• AIM
Check every line below for the string "Blender", and copy the lines that contain it.

• SUPPLIED MATERIAL
━━━━━━
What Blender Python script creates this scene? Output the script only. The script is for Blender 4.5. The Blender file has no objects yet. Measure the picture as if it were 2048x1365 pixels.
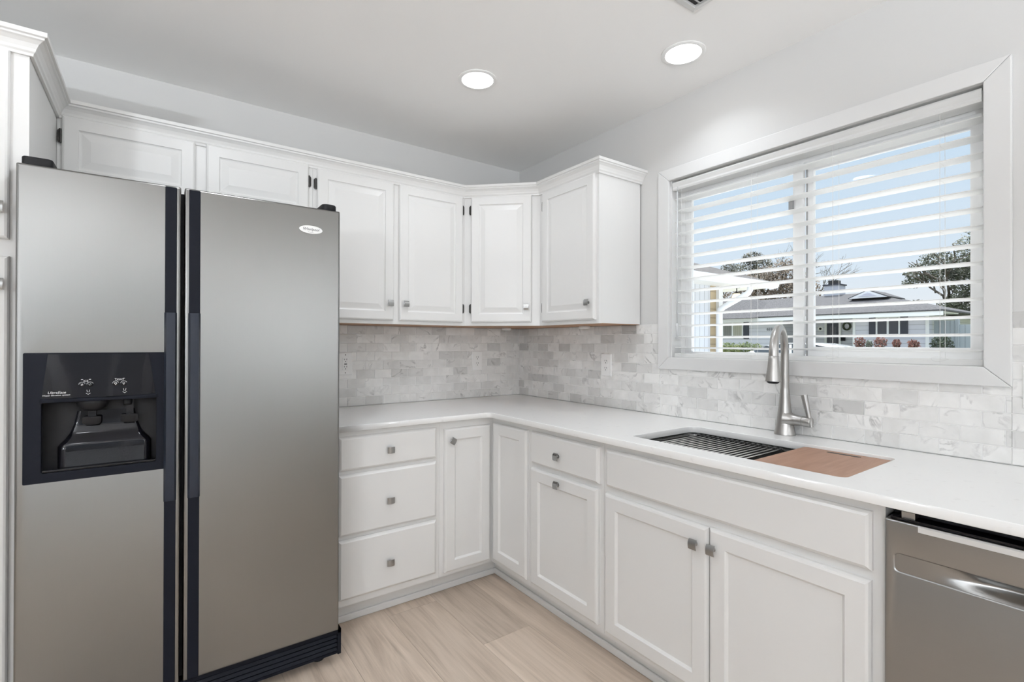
━━━━━━
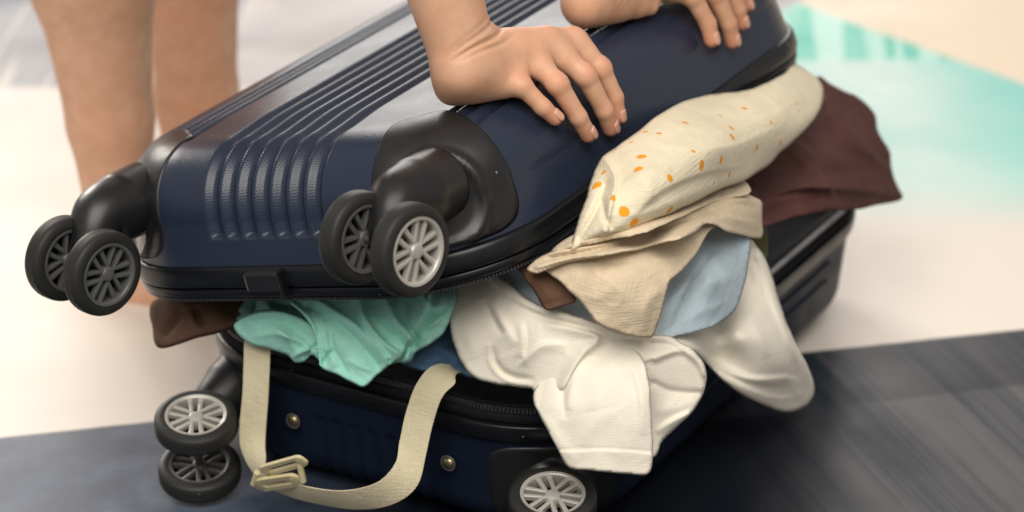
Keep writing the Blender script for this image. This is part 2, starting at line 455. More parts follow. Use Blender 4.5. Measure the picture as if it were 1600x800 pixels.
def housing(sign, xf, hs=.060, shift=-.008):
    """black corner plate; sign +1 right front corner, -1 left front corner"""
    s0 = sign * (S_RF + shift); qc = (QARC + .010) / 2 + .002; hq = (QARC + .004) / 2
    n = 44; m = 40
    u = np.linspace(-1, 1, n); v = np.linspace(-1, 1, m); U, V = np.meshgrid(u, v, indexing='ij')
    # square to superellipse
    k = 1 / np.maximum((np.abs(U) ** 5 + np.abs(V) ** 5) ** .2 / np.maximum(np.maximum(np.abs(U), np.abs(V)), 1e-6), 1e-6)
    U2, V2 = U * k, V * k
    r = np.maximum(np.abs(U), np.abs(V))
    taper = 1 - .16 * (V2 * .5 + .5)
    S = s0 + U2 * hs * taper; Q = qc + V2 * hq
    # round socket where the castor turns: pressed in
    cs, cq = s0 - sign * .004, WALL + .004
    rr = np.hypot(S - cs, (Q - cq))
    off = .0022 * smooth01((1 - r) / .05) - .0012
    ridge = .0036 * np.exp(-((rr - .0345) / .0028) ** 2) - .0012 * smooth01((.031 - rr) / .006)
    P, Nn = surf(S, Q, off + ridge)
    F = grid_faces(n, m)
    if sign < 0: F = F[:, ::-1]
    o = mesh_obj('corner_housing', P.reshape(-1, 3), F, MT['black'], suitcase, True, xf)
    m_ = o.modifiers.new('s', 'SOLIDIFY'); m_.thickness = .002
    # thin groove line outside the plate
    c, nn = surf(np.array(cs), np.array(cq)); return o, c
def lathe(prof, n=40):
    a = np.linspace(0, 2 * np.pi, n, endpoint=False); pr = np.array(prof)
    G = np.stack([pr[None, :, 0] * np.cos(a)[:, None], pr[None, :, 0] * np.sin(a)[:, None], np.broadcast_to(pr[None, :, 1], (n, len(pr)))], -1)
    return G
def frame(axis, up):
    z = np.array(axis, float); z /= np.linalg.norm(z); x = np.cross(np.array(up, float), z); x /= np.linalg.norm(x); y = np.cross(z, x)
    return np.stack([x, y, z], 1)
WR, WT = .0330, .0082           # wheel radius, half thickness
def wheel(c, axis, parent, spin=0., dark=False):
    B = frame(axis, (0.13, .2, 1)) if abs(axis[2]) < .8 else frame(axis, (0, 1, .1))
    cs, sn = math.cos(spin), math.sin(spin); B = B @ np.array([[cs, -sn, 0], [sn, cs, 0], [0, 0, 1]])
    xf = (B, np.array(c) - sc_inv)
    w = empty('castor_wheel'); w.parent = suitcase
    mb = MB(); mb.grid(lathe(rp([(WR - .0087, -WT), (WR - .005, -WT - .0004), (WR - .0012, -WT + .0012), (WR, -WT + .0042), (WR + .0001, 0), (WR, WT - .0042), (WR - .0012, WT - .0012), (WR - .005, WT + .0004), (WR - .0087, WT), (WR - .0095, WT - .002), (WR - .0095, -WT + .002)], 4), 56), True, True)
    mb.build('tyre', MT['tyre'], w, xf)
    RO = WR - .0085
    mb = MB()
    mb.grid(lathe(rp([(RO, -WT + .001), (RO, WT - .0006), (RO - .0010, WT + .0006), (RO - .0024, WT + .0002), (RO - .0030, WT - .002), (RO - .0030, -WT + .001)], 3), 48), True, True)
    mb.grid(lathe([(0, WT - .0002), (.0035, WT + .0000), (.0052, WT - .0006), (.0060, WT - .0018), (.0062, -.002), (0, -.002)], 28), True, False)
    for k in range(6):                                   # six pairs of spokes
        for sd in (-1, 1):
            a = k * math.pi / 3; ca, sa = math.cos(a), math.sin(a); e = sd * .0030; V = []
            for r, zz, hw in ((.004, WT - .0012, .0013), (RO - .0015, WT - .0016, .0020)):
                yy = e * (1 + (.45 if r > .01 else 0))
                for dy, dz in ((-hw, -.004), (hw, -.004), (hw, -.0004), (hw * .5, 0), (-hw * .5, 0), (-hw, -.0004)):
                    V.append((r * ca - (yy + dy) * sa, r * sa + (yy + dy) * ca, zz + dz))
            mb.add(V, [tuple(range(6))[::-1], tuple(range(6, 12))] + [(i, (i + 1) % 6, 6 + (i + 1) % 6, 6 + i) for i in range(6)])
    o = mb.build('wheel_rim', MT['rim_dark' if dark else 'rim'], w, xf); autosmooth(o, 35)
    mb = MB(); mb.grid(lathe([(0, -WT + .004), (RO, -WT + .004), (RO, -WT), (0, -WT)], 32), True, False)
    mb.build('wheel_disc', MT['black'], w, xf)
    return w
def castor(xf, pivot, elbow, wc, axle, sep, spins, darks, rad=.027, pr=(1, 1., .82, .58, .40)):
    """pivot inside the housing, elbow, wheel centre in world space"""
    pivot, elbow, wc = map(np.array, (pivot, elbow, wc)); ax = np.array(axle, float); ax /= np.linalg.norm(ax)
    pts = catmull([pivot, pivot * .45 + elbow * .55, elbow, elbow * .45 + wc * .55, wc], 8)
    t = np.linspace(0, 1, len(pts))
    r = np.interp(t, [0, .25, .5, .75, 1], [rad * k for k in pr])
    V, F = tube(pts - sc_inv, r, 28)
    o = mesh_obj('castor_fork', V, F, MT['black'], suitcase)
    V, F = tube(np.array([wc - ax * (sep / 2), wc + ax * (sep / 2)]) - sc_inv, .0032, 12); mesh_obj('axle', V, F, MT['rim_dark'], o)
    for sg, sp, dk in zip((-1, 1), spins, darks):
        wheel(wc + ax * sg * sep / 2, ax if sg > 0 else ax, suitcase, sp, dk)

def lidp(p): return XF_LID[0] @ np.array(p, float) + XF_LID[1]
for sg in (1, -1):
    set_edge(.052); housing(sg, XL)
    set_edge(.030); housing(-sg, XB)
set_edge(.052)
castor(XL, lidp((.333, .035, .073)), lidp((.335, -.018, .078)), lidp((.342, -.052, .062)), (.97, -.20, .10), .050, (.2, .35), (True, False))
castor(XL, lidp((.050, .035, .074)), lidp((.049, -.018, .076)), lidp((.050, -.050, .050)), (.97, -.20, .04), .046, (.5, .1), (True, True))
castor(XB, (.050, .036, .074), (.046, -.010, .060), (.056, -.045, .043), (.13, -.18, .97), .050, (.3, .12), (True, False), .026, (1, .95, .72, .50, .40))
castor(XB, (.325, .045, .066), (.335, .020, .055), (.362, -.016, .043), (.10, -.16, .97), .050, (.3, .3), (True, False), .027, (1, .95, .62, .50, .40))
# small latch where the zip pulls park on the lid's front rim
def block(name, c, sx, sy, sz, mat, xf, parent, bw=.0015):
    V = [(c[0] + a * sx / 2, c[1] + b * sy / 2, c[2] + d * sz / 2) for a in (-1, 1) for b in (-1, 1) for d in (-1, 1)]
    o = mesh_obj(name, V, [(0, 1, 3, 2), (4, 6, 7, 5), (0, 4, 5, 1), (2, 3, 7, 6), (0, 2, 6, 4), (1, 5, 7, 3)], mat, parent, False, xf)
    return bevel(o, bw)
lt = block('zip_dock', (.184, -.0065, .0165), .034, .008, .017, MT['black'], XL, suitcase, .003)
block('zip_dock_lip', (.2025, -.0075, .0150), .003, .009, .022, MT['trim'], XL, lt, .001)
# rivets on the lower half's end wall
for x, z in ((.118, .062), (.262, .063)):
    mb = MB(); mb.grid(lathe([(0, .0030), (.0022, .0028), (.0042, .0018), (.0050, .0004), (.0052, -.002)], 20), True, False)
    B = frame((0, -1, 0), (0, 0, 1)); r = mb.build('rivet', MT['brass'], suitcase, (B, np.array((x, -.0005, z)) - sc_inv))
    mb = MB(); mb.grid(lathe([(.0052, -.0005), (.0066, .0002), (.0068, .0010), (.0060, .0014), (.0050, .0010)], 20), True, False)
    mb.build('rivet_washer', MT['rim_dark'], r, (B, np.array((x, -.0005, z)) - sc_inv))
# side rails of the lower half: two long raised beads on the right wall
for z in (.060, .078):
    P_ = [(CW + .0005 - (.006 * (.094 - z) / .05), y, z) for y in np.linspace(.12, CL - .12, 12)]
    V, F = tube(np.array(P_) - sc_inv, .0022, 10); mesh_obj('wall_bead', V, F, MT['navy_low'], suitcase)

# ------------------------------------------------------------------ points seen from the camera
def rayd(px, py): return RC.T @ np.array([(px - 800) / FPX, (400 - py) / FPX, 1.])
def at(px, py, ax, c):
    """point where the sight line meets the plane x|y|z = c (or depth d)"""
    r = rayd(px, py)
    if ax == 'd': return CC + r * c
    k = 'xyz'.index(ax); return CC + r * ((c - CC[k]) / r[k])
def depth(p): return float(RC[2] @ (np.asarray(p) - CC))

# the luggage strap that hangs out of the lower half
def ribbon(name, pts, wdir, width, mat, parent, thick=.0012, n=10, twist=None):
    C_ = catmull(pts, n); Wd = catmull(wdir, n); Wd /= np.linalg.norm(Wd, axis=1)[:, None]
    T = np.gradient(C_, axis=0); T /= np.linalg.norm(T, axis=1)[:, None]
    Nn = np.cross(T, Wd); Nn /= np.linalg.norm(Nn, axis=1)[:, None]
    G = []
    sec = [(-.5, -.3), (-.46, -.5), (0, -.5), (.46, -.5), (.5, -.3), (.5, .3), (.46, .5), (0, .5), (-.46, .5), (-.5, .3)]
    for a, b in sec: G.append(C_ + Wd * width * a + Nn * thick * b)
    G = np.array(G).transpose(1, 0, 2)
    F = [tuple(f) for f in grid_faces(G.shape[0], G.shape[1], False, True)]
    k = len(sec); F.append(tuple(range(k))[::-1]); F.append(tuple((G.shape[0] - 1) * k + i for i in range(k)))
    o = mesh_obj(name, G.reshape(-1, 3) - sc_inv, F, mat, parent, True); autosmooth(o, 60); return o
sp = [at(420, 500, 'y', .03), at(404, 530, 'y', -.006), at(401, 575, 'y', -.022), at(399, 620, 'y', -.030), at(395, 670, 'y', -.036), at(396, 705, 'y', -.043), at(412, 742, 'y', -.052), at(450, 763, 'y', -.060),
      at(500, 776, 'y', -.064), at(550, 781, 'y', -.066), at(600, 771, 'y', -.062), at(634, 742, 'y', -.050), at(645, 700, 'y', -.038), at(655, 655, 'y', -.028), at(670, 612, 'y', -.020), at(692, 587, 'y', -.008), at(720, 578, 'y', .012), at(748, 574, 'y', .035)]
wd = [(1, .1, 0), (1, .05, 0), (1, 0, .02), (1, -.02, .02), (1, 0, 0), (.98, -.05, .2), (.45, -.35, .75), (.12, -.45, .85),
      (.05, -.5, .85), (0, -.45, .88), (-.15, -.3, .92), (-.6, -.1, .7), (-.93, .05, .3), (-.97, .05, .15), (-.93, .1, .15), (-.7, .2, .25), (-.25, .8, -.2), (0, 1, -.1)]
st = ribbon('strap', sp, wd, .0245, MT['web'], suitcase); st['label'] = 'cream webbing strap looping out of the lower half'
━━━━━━
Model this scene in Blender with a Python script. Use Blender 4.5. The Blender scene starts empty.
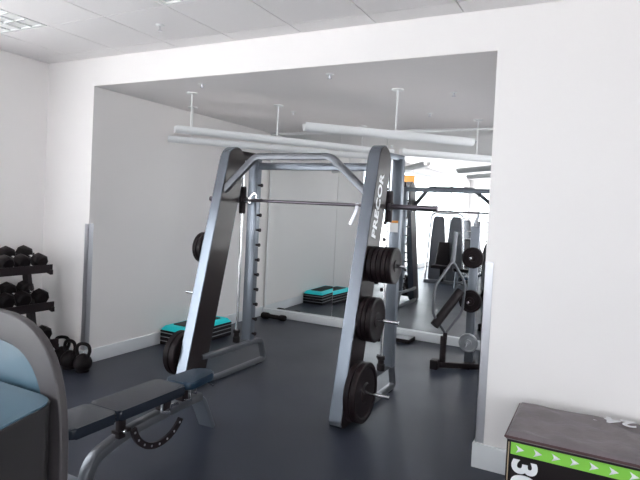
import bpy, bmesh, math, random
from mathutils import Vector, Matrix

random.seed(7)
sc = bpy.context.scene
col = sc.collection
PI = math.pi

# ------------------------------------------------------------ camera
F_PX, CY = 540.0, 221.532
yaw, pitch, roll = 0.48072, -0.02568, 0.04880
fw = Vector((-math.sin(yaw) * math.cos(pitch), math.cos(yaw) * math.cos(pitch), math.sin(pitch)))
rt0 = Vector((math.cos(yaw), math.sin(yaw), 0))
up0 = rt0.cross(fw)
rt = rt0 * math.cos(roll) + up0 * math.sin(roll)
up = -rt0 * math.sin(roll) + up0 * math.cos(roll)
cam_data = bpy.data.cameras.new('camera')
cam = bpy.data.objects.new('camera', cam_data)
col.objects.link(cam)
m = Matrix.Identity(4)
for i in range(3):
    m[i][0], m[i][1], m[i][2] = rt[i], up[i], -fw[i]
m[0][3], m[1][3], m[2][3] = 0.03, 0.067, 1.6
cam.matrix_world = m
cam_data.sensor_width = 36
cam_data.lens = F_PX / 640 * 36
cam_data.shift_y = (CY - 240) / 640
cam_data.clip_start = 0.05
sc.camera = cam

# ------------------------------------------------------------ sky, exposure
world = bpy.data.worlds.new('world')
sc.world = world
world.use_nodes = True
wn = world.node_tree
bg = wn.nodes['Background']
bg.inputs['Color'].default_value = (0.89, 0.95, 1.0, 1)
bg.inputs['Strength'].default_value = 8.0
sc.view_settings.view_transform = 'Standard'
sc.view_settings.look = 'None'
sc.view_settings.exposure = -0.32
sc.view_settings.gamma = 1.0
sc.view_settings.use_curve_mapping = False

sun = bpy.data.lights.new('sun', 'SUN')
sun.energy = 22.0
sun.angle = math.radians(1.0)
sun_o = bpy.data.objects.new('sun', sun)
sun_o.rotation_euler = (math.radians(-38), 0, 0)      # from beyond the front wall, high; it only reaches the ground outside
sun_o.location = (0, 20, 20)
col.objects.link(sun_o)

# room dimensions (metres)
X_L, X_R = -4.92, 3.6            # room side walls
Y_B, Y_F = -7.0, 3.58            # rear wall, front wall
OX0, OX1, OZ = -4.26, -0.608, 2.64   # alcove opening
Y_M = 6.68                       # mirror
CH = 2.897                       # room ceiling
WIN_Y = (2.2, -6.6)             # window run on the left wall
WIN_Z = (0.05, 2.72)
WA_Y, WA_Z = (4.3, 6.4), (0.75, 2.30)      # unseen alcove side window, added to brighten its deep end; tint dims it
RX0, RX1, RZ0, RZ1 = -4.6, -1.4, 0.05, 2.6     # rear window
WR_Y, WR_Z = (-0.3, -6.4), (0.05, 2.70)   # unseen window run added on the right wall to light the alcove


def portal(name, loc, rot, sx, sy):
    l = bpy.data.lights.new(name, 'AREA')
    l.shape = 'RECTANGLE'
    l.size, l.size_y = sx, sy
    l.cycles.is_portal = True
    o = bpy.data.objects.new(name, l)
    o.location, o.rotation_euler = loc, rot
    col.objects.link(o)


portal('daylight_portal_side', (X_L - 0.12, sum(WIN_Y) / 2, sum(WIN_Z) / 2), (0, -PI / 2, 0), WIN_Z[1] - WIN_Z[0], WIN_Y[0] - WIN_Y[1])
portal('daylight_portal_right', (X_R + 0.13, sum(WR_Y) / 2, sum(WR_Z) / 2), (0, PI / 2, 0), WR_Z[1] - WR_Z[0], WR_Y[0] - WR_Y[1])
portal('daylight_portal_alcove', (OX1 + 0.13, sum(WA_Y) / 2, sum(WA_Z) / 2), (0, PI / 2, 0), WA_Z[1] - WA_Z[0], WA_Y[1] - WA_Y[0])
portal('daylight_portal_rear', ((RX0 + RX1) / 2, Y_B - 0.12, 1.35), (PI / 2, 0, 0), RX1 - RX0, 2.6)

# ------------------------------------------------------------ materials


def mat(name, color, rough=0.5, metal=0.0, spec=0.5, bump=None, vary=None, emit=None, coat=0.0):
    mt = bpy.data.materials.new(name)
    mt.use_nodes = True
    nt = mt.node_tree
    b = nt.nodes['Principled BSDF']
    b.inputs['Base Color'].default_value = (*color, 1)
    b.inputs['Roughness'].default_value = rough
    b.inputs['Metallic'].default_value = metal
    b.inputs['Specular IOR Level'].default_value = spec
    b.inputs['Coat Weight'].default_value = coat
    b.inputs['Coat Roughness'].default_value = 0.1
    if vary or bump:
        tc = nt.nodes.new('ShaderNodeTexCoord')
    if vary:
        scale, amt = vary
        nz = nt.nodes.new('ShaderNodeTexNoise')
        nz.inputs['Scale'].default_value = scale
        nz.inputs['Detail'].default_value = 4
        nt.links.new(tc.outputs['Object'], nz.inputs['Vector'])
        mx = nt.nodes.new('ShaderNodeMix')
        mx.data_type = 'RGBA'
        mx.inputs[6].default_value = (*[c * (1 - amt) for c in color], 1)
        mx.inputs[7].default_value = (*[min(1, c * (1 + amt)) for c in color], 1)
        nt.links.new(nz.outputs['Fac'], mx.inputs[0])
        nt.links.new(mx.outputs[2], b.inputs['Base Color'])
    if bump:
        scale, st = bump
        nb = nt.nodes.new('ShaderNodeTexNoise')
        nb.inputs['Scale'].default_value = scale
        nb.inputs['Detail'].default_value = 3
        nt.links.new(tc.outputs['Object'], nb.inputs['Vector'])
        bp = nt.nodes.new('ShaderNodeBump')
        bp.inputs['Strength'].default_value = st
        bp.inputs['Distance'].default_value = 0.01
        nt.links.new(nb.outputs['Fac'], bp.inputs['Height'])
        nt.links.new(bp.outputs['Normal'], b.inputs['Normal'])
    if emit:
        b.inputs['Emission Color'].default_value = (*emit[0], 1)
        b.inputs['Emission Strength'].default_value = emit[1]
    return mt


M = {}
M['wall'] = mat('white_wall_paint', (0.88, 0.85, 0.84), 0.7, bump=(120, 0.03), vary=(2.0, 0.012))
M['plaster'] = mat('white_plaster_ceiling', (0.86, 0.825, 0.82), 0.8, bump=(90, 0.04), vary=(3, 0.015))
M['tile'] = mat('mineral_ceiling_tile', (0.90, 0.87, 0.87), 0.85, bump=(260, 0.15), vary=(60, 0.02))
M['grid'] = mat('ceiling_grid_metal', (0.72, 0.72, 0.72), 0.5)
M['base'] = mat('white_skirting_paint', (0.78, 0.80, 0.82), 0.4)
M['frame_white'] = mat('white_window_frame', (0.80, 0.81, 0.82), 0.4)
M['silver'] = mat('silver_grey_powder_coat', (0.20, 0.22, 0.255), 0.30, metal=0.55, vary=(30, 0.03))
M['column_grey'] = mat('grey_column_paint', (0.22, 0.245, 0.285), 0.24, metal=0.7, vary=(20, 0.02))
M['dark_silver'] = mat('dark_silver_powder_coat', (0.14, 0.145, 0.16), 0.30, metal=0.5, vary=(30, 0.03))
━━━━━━
• THE RESPONSE
What Blender Python script creates this scene? Output the script only. The script is for Blender 4.5. The Blender file has no objects yet. Measure the picture as if it were 2048x1365 pixels.
Keep writing the Blender script for this image. This is part 2, starting at line 455. More parts follow. Use Blender 4.5. Measure the picture as if it were 1600x800 pixels.
Model this scene in Blender with a Python script. Use Blender 4.5. The Blender scene starts empty.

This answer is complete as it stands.